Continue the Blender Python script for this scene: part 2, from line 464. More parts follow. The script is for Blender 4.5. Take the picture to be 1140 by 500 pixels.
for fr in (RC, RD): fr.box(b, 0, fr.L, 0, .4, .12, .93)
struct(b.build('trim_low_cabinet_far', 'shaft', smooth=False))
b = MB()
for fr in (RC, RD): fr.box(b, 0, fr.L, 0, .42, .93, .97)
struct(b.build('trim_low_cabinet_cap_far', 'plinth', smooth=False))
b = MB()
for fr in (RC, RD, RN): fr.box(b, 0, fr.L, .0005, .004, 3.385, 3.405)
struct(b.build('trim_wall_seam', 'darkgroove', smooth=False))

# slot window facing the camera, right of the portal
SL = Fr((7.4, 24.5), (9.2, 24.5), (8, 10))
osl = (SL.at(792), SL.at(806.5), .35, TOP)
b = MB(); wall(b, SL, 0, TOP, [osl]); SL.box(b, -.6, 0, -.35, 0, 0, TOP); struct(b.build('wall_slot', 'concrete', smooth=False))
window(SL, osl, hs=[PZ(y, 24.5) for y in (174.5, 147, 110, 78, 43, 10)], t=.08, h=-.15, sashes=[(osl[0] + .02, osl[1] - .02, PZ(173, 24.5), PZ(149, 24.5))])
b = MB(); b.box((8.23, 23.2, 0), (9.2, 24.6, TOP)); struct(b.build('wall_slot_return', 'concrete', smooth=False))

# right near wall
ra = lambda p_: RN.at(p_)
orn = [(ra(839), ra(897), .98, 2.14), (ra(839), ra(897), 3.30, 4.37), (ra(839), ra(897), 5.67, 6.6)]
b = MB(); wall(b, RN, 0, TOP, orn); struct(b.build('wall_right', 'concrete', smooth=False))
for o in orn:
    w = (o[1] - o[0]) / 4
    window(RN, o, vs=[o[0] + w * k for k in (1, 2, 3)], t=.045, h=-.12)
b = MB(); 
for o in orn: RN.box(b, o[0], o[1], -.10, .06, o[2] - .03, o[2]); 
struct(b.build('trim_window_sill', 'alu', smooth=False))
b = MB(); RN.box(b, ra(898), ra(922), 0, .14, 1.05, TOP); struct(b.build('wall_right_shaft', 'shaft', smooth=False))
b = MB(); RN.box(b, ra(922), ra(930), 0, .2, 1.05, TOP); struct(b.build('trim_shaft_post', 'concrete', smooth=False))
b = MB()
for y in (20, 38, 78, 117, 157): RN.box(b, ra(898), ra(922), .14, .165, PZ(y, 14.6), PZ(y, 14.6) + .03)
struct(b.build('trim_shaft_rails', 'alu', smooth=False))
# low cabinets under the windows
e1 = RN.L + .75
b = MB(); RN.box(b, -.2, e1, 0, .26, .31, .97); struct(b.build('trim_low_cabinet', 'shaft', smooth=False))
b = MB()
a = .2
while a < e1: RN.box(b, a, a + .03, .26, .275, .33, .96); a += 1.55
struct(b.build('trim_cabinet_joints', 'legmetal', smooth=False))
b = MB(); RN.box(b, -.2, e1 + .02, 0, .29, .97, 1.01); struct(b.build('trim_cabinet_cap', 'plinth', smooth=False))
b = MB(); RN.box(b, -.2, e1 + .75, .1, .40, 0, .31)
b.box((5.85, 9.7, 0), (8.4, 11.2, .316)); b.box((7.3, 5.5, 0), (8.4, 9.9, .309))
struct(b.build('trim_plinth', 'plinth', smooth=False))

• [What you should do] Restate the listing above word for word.

• [Task answer]
Continue the Blender Python script for this scene: part 2, from line 464. More parts follow. The script is for Blender 4.5. Take the picture to be 1140 by 500 pixels.
for fr in (RC, RD): fr.box(b, 0, fr.L, 0, .4, .12, .93)
struct(b.build('trim_low_cabinet_far', 'shaft', smooth=False))
b = MB()
for fr in (RC, RD): fr.box(b, 0, fr.L, 0, .42, .93, .97)
struct(b.build('trim_low_cabinet_cap_far', 'plinth', smooth=False))
b = MB()
for fr in (RC, RD, RN): fr.box(b, 0, fr.L, .0005, .004, 3.385, 3.405)
struct(b.build('trim_wall_seam', 'darkgroove', smooth=False))

# slot window facing the camera, right of the portal
SL = Fr((7.4, 24.5), (9.2, 24.5), (8, 10))
osl = (SL.at(792), SL.at(806.5), .35, TOP)
b = MB(); wall(b, SL, 0, TOP, [osl]); SL.box(b, -.6, 0, -.35, 0, 0, TOP); struct(b.build('wall_slot', 'concrete', smooth=False))
window(SL, osl, hs=[PZ(y, 24.5) for y in (174.5, 147, 110, 78, 43, 10)], t=.08, h=-.15, sashes=[(osl[0] + .02, osl[1] - .02, PZ(173, 24.5), PZ(149, 24.5))])
b = MB(); b.box((8.23, 23.2, 0), (9.2, 24.6, TOP)); struct(b.build('wall_slot_return', 'concrete', smooth=False))

# right near wall
ra = lambda p_: RN.at(p_)
orn = [(ra(839), ra(897), .98, 2.14), (ra(839), ra(897), 3.30, 4.37), (ra(839), ra(897), 5.67, 6.6)]
b = MB(); wall(b, RN, 0, TOP, orn); struct(b.build('wall_right', 'concrete', smooth=False))
for o in orn:
    w = (o[1] - o[0]) / 4
    window(RN, o, vs=[o[0] + w * k for k in (1, 2, 3)], t=.045, h=-.12)
b = MB(); 
for o in orn: RN.box(b, o[0], o[1], -.10, .06, o[2] - .03, o[2]); 
struct(b.build('trim_window_sill', 'alu', smooth=False))
b = MB(); RN.box(b, ra(898), ra(922), 0, .14, 1.05, TOP); struct(b.build('wall_right_shaft', 'shaft', smooth=False))
b = MB(); RN.box(b, ra(922), ra(930), 0, .2, 1.05, TOP); struct(b.build('trim_shaft_post', 'concrete', smooth=False))
b = MB()
for y in (20, 38, 78, 117, 157): RN.box(b, ra(898), ra(922), .14, .165, PZ(y, 14.6), PZ(y, 14.6) + .03)
struct(b.build('trim_shaft_rails', 'alu', smooth=False))
# low cabinets under the windows
e1 = RN.L + .75
b = MB(); RN.box(b, -.2, e1, 0, .26, .31, .97); struct(b.build('trim_low_cabinet', 'shaft', smooth=False))
b = MB()
a = .2
while a < e1: RN.box(b, a, a + .03, .26, .275, .33, .96); a += 1.55
struct(b.build('trim_cabinet_joints', 'legmetal', smooth=False))
b = MB(); RN.box(b, -.2, e1 + .02, 0, .29, .97, 1.01); struct(b.build('trim_cabinet_cap', 'plinth', smooth=False))
b = MB(); RN.box(b, -.2, e1 + .75, .1, .40, 0, .31)
b.box((5.85, 9.7, 0), (8.4, 11.2, .316)); b.box((7.3, 5.5, 0), (8.4, 9.9, .309))
struct(b.build('trim_plinth', 'plinth', smooth=False))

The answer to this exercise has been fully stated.